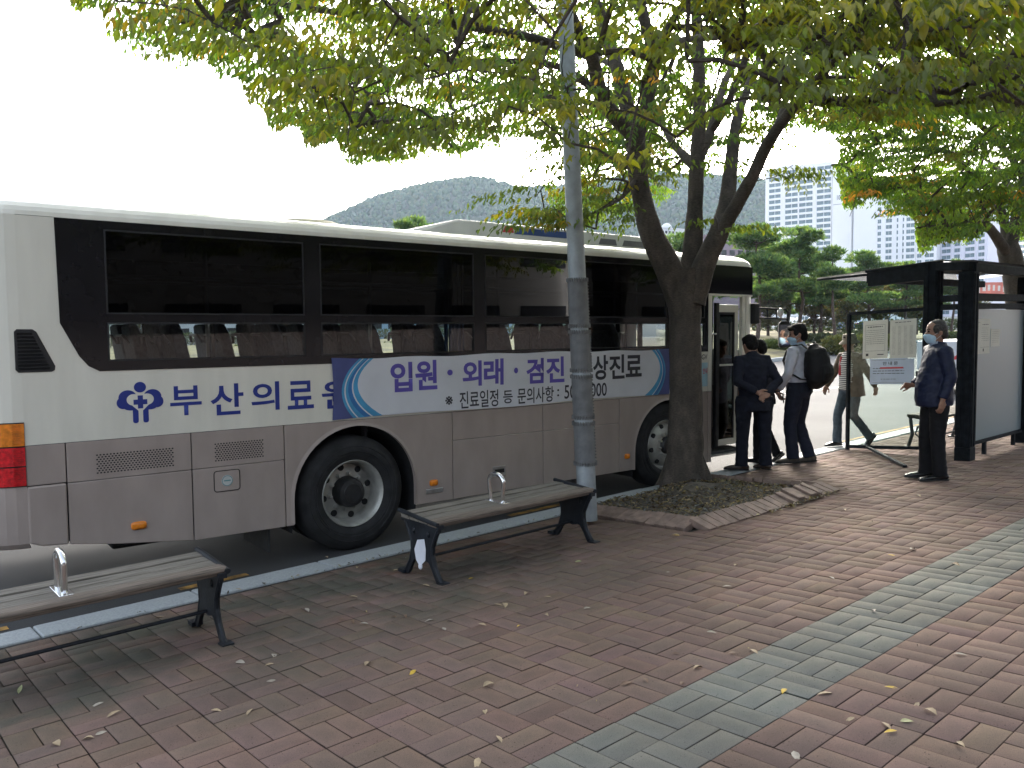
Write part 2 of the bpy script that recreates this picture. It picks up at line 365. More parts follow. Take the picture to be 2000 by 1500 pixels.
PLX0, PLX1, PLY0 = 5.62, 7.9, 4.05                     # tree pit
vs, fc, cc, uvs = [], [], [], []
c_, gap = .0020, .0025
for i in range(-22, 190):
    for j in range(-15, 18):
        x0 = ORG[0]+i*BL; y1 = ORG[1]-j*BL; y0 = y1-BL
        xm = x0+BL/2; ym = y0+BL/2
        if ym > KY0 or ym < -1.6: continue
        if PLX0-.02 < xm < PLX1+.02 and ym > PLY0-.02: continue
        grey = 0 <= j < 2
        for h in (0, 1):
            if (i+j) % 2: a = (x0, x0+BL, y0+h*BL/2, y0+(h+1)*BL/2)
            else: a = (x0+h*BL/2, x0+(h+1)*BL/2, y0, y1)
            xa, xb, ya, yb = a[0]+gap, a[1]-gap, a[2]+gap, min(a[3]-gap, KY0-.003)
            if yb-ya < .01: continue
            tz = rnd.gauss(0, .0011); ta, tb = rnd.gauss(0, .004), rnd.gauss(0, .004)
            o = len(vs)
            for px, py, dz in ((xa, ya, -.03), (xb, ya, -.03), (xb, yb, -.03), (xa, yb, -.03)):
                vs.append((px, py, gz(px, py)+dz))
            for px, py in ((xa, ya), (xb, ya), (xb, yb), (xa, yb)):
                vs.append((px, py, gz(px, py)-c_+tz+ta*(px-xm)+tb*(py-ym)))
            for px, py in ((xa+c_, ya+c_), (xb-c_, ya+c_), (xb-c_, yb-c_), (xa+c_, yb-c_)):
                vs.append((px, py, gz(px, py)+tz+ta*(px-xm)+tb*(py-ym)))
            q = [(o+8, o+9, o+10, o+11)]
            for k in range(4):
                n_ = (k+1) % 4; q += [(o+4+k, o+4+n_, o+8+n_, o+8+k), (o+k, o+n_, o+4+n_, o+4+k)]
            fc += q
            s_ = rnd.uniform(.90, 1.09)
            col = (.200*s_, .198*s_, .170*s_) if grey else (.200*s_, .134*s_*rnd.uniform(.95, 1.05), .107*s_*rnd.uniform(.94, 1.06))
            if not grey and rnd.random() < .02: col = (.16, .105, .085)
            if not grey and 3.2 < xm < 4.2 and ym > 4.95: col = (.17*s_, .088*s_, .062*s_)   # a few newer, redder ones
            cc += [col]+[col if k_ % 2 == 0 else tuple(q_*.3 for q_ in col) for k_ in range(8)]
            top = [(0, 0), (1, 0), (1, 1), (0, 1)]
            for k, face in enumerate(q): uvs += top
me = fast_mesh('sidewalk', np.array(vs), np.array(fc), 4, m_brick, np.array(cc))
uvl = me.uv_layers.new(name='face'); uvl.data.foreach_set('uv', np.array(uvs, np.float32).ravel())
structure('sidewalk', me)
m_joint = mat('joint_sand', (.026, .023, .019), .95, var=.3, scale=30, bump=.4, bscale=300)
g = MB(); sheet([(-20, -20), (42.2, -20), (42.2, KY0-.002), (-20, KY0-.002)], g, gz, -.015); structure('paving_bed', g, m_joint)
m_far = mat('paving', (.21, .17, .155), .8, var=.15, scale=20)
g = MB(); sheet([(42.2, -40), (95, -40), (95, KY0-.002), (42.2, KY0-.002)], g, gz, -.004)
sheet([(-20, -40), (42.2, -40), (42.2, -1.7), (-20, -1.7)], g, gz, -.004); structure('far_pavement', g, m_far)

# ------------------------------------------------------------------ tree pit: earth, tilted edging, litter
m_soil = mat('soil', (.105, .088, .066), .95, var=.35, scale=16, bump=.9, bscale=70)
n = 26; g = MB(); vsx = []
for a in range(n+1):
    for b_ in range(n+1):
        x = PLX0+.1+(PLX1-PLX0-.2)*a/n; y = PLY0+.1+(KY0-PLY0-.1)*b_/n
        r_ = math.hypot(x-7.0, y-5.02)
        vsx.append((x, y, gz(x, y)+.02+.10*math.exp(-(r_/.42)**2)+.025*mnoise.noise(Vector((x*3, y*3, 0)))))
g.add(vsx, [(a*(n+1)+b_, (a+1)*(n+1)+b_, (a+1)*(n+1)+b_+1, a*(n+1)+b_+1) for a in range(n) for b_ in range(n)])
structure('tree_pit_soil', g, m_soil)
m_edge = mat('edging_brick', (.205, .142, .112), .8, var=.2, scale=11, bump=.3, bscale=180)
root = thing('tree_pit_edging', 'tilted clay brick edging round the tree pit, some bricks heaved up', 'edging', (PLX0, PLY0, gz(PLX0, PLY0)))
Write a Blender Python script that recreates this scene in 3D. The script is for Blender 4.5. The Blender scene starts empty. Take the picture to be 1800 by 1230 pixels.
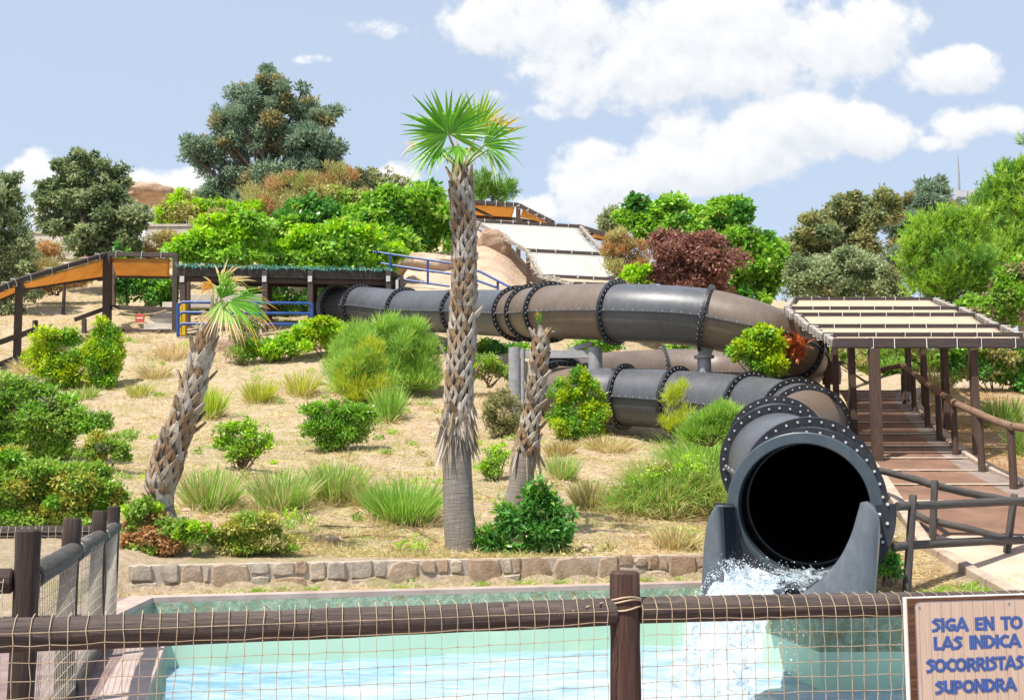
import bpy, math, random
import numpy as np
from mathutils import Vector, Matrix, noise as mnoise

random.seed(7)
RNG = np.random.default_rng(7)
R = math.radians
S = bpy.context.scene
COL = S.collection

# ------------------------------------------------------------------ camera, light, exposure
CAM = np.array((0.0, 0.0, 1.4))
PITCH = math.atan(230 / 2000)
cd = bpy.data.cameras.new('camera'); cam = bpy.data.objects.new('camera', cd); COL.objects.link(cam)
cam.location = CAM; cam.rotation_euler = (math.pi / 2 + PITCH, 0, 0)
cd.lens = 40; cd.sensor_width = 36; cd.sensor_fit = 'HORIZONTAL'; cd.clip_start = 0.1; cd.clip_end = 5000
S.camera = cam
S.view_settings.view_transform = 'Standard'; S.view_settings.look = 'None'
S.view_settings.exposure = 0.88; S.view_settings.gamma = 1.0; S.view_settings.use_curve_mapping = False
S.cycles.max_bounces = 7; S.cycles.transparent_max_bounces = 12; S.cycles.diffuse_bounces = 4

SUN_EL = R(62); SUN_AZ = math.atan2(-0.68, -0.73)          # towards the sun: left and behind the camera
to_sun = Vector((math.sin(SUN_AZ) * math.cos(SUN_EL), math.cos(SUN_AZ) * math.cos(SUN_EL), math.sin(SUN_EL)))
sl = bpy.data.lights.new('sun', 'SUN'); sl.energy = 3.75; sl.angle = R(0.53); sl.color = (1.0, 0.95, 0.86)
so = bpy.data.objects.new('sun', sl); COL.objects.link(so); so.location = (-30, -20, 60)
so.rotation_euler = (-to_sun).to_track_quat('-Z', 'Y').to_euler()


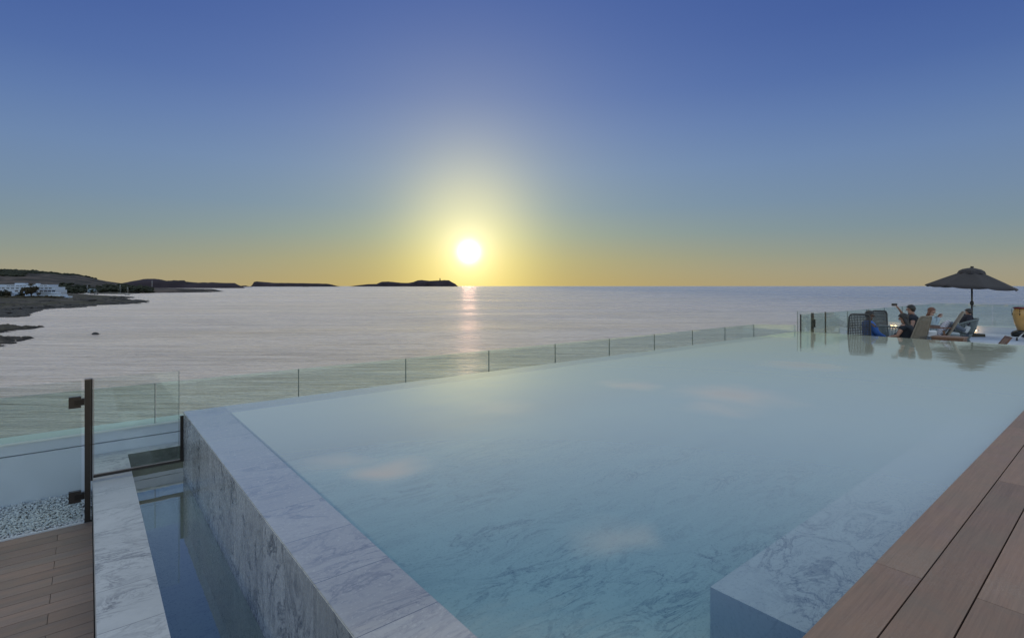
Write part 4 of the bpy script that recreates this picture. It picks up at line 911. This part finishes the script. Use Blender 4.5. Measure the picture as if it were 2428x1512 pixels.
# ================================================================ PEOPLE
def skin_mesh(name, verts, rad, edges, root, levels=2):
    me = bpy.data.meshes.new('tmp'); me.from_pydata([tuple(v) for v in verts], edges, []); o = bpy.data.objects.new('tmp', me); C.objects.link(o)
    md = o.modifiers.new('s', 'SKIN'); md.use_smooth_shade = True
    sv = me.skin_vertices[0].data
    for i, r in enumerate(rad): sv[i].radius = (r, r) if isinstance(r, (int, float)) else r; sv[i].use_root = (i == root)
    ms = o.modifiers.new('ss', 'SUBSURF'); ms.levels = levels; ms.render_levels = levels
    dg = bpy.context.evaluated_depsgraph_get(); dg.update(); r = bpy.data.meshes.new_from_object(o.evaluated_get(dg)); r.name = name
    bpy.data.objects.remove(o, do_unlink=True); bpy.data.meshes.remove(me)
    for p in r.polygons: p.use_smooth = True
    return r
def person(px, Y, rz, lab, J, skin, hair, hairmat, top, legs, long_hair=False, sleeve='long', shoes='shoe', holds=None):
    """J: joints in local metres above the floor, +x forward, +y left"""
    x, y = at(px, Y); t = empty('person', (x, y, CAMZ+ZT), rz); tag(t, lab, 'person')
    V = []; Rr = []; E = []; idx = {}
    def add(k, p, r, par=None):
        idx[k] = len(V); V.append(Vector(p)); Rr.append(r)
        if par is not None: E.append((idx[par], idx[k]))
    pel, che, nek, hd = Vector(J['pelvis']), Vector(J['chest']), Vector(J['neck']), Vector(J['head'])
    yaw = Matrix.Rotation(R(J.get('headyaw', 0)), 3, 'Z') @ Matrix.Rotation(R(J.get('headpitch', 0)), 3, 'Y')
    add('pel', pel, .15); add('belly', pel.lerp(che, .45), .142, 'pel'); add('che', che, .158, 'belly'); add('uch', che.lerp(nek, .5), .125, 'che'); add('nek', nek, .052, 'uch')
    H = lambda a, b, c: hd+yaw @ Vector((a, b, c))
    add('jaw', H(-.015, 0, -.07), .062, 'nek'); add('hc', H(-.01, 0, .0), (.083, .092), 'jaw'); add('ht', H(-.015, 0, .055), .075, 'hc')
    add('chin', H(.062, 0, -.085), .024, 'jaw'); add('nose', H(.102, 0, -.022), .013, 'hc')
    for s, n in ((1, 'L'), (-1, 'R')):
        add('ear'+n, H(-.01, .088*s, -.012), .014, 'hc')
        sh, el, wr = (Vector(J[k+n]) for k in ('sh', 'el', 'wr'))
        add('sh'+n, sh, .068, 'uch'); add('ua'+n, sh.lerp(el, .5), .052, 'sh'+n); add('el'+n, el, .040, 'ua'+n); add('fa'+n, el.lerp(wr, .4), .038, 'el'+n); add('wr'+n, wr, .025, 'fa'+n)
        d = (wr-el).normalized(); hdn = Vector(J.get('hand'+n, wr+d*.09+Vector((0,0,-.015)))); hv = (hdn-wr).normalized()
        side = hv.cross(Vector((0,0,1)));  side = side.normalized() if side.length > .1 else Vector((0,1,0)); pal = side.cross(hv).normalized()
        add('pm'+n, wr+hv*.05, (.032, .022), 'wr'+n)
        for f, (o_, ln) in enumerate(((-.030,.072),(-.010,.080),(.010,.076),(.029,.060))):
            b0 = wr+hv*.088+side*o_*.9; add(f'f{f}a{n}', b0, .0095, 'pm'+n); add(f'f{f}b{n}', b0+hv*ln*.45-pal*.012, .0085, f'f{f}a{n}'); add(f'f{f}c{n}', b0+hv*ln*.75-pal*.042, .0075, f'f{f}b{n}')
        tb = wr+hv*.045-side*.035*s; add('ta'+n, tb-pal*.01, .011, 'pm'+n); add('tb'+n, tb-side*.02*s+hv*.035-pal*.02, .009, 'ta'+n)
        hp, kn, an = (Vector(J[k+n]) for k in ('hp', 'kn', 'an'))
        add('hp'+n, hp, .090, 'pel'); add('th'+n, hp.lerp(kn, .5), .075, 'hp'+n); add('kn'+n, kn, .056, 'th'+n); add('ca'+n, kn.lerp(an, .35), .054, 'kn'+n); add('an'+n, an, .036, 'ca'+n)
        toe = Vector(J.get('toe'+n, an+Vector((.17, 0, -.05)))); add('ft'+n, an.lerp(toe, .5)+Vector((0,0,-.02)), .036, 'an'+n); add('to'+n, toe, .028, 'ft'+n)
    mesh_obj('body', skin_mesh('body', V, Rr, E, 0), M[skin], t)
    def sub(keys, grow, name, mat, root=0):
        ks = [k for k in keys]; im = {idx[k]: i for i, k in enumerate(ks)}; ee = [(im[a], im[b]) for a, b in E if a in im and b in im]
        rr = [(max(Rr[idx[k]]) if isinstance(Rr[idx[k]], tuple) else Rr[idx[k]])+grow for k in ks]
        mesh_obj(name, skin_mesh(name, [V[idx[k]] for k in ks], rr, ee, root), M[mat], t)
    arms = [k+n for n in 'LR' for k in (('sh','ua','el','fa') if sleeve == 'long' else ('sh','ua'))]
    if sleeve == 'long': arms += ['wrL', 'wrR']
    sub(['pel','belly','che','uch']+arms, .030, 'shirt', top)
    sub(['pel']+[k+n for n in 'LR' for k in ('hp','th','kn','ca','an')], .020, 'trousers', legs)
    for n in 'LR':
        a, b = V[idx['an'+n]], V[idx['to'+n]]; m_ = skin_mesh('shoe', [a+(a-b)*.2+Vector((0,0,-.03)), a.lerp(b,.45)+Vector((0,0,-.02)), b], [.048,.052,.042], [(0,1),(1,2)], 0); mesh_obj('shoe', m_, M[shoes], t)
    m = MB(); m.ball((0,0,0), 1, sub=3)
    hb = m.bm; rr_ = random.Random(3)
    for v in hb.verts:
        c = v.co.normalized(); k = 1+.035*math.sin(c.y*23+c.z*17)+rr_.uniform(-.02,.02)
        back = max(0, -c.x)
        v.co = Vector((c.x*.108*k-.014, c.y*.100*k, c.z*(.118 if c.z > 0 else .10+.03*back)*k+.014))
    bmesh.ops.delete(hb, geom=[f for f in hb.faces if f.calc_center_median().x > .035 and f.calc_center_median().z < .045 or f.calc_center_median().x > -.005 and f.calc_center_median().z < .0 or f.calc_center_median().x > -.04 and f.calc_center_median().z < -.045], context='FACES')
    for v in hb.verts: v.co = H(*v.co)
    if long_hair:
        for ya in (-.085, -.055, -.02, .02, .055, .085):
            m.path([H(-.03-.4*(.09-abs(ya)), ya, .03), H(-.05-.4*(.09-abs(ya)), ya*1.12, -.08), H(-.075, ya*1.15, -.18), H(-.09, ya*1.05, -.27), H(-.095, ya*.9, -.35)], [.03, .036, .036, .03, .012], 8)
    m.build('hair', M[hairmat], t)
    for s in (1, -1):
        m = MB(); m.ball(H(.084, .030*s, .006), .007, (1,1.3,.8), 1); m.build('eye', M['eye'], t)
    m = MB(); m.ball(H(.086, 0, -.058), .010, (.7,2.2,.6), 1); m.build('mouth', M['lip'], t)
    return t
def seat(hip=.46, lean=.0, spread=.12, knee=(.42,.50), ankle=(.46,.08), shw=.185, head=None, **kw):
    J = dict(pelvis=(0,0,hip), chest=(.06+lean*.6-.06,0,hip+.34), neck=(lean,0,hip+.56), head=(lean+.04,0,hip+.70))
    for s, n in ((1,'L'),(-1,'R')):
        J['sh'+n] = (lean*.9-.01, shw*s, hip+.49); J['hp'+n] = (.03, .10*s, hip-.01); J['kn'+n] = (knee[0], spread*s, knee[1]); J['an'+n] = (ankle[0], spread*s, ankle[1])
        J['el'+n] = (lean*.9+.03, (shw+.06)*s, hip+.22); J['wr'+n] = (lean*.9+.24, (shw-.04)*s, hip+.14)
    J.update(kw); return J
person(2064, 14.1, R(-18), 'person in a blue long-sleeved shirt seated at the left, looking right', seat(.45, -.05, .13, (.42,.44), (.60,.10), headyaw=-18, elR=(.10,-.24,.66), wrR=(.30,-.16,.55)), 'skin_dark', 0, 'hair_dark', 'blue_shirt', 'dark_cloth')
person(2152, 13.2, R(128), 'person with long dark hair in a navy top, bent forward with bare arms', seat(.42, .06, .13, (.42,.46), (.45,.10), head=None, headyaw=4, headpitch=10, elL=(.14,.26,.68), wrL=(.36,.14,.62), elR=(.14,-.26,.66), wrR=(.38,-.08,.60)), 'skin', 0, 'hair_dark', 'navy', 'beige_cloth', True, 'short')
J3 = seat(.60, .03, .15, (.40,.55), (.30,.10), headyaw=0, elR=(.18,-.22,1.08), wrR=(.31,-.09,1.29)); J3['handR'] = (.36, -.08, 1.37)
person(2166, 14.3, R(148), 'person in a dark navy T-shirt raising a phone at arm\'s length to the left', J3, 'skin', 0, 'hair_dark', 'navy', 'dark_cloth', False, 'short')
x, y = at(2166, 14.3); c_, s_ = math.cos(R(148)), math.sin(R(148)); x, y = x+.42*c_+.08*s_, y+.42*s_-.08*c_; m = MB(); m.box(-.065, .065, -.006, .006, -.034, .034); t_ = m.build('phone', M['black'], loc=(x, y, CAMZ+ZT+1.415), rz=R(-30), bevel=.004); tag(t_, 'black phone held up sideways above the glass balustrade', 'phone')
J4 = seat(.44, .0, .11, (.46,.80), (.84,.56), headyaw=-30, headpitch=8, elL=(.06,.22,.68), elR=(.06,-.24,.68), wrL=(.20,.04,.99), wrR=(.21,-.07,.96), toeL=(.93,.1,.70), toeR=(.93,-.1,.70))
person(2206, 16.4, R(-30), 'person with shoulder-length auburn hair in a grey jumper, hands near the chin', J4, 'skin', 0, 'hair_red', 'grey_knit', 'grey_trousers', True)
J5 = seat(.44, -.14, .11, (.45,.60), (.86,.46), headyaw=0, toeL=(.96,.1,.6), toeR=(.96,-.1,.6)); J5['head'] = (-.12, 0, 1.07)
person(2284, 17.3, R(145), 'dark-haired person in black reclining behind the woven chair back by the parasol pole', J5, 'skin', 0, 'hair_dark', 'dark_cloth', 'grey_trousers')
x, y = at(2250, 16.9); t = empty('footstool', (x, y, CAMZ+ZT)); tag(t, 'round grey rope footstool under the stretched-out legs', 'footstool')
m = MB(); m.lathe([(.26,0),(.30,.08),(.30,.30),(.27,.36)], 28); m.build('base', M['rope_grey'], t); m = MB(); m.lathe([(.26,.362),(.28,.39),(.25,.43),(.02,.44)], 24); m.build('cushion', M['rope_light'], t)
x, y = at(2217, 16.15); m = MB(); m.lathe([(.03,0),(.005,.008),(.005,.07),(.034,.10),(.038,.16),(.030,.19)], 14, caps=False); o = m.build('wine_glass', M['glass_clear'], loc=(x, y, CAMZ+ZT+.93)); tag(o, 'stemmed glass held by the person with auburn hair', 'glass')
= = =
# What you are asked to do
From the records above, copy only the lines running from the line holding "Write a Blender" through the line holding "COL = S.collection", with no pictures.

# Result of the exercise
Write a Blender Python script that recreates this scene in 3D. The script is for Blender 4.5. The Blender scene starts empty. Take the picture to be 1800 by 1230 pixels.
import bpy, math, random
import numpy as np
from mathutils import Vector, Matrix, noise as mnoise

random.seed(7)
RNG = np.random.default_rng(7)
R = math.radians
S = bpy.context.scene
COL = S.collection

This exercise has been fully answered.